The Women's Breakfast November 2024: How Wycliffe College impacts the global Church

Women's Breakfast fall 2024 collage of E Rundle Charles and women Bible interpreters

On Saturday November 9, eighty women along with two host churches gathered online to hear Dr Marion Taylor unpack the legacy of Elizabeth Rundle Charles (1828 -1896). A prolific author, Rundle Charles is one of the hundreds of long-forgotten women who authored a wide variety of devotional and educational books for adults and children, including commentaries on the Bible.

Dr Taylor discovered Rundle Charles and other lost foremothers of the faith when one of her students asked her whether she could do a paper on an early woman interpreter of the Bible. Dr Taylor didn’t know whether women had published works on the Bible prior to the 1970s. “For the first time in my life I was confronted with the gap in our history which really only told the stories of the great books written by great male theologians, preachers and scholars but didn’t mention any of the writing of women.” And thus, her search began.

That student’s curiosity, Dr Taylor’s scholarship, many years of work, and collaboration with students and scholars from many disciplines have resulted in much writing, and in particular, two books that have broadened theological scholarship: a 2012 handbook of women interpreters, and Voices Long Silenced: Women Biblical Interpreters through the Centuries, co-written by Dr Taylor and Joy Schroeder. Published in 2022, this book brings more than 400 women and their stories to the forefront.  

Dr Taylor’s work calls on scholars and religious communities to recognize the contribution of women who “preached with their pens… in church basements, and in their homes or on street corners.” As she told attendees, “We are not the first women to preach and teach.
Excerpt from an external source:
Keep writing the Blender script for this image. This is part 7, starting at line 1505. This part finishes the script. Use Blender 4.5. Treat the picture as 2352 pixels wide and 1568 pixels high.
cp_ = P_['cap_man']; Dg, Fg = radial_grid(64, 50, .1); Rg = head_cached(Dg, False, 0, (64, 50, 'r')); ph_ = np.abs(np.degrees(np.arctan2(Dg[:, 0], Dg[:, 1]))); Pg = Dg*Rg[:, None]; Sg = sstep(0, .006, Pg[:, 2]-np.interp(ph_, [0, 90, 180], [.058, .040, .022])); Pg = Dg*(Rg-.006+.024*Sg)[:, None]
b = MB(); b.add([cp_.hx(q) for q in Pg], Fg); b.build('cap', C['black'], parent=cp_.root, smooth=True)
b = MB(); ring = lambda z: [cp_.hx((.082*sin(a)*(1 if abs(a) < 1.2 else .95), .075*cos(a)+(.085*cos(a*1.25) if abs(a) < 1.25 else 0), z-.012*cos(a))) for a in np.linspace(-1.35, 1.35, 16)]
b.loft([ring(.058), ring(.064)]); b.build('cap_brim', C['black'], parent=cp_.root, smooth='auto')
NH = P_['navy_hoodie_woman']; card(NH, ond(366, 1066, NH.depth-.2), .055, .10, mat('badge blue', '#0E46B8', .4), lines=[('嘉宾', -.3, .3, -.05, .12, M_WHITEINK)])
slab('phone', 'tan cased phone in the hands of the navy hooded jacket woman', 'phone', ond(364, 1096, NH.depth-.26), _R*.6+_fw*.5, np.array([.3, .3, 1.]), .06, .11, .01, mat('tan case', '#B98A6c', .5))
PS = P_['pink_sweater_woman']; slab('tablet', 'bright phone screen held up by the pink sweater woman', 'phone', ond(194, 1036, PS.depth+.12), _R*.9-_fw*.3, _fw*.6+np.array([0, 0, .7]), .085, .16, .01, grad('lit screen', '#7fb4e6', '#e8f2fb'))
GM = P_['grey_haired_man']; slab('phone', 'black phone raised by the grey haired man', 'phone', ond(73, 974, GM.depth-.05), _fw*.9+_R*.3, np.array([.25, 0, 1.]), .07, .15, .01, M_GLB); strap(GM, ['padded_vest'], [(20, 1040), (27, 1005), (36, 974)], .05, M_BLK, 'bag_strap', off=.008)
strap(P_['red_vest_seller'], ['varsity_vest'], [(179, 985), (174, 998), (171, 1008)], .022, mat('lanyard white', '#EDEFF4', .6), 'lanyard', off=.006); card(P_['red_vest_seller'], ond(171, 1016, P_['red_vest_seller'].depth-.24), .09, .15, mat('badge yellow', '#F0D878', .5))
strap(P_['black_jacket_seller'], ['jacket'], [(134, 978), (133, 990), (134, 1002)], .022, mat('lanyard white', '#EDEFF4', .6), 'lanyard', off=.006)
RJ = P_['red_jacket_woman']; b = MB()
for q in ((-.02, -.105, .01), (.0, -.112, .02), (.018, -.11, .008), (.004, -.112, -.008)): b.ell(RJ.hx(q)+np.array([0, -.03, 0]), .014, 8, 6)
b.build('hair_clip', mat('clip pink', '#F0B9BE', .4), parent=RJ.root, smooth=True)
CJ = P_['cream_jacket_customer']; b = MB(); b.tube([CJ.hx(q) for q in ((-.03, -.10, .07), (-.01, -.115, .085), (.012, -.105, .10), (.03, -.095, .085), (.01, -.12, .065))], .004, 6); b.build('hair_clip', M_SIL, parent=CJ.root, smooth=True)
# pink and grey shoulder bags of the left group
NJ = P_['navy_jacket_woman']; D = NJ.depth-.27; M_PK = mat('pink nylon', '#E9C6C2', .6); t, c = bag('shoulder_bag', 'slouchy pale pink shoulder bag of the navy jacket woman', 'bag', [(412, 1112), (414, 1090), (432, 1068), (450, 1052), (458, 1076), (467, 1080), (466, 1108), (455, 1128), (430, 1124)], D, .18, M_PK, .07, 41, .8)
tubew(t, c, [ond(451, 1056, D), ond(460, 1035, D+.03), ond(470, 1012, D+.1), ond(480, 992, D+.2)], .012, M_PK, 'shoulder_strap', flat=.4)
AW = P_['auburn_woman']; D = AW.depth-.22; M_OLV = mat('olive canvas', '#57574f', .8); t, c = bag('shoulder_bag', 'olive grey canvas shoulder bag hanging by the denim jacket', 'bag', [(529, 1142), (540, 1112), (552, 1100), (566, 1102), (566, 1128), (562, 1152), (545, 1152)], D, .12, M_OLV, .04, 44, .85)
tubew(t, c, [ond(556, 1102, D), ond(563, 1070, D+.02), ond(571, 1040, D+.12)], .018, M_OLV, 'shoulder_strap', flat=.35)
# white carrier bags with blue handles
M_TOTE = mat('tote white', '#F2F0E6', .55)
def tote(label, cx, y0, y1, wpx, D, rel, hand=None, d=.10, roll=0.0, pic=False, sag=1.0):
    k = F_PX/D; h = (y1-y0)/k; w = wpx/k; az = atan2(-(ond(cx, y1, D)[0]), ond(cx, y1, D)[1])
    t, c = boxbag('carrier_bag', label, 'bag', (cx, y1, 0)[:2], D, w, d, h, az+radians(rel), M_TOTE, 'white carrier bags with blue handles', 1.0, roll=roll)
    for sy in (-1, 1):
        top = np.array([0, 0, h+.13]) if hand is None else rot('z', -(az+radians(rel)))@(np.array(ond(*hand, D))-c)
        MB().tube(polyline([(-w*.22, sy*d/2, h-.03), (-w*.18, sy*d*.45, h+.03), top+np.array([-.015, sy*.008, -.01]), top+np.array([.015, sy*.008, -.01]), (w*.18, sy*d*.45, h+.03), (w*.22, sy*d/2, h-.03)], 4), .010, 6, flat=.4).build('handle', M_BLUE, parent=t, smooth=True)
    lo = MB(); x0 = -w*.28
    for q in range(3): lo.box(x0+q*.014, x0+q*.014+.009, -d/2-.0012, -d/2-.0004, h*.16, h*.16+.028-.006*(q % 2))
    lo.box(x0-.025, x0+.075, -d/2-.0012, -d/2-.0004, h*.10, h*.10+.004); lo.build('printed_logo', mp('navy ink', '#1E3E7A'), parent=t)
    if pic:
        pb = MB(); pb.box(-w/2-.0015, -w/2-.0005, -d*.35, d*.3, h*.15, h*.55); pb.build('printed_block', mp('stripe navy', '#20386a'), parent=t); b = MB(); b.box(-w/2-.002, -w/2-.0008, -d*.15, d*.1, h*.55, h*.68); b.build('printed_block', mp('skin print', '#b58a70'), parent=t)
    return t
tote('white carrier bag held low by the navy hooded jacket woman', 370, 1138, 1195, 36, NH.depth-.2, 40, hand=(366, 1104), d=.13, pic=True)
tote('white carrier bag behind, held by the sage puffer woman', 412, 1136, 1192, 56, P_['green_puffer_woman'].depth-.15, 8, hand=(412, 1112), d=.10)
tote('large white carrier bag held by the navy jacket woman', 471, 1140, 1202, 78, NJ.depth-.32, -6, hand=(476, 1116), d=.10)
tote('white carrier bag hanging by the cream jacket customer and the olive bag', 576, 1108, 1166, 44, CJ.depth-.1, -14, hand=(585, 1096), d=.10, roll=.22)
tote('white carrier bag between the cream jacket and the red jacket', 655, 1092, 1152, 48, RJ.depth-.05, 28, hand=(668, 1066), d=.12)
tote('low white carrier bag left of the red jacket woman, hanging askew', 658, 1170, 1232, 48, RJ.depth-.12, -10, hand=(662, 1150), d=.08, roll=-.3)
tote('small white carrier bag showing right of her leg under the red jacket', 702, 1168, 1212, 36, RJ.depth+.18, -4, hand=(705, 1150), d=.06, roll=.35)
We are standing on the shoulders of women long forgotten.” 

Indeed, Women’s Breakfasts invite women who attend to not forget their sisters in the faith around the world who want to pursue theological education. During the Breakfast, Dr Taylor introduced attendees to Sandra (PhD, Old Testament) and MJ (MTS), Wycliffe students who have led, or are leading, in church and ministry contexts. Sandra affirmed Wycliffe’s global influence and personal, life-changing impact.

“As an international student, the bursary Wycliffe provides sends me a message that for Wycliffe, the Church is global,” she said. “Most Taiwanese doctoral students here at Wycliffe plan to return to serve Taiwanese churches and seminaries after our graduation. I will bring no direct benefit to Canada after graduation. That benefit belongs to the Taiwanese Church, therefore, on behalf of the Taiwanese theological education community I express my gratitude to Wycliffe College and all its sponsors.”  

Wycliffe’s invitation to biblical scholarship changes lives and impacts the world. All that attendees saw and heard at this Women’s Breakfast attests to this.